XI. The Doctoral Dissertation Proposal

All PhD students must have their written doctoral dissertation proposal approved by the three principal members of their PhDDC by the end of the semester during which they pass their PhD examinations. The proposal (approximately 15-20 pages in length), will be written in English, and must include the following sections:

  1. Thesis Title
  2. Statement of Topic
  3. Statement of Significance and Impact
  4. Brief Literature Review
  5. Outline of Theoretical Issues
  6. Chapter Outline
  7. Preliminary Bibliography
  8. Timetable for Completion

In addition, the doctoral dissertation proposal must follow the most recent MLA Style guidelines. The PhDDC or its Chair will meet with the student in order to discuss, evaluate, and decide upon the acceptability of the proposed thesis.

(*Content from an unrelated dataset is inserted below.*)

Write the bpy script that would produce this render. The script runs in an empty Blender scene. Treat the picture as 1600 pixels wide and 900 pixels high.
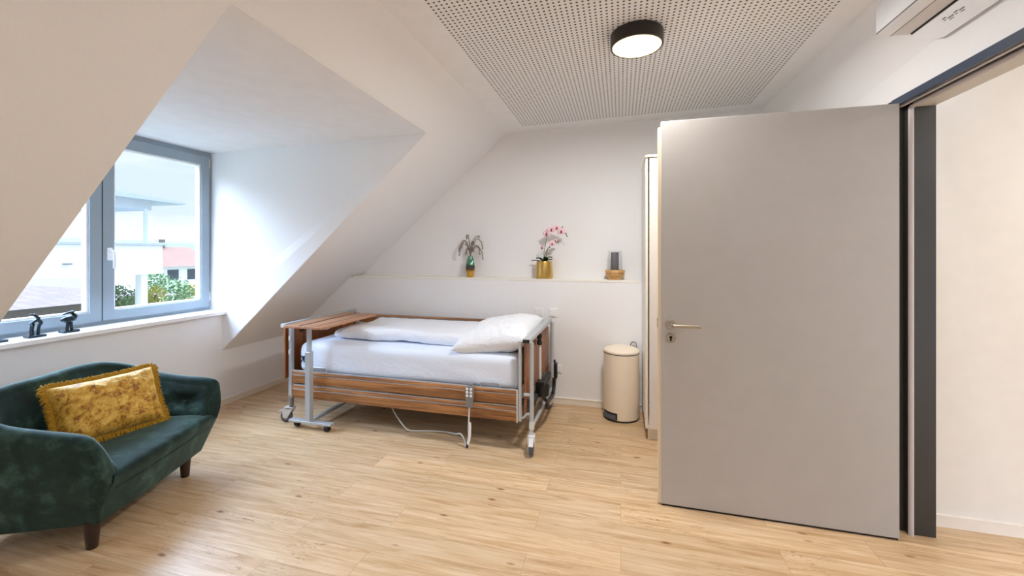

Nota Bene: Students who fail to have their dissertation proposal approved by the end of the semester during which they pass their PhD Comprehensive Examination and form their PhDDC will not automatically be given an extension. All requests for extensions must be submitted in writing and approved by the department Chair. Any student who does not meet prescribed or officially amended deadlines will cease to be a "student in good standing" as defined by the Graduate School.

XII. Final Examination

After the dissertation has been submitted to the committee they will have three weeks to read and comment on it in its final form, an oral defense of the dissertation will be conducted in an open forum by the PhDDC. More than one dissenting vote will disqualify the candidate in the final examination.

XIV. Important Notice

This Information Sheet is not intended to replace or supersede the University of Colorado at Boulder Catalog nor any other official document issued by the Graduate School. Students are responsible for what the aforementioned documents contain and, therefore, they should be familiar with them.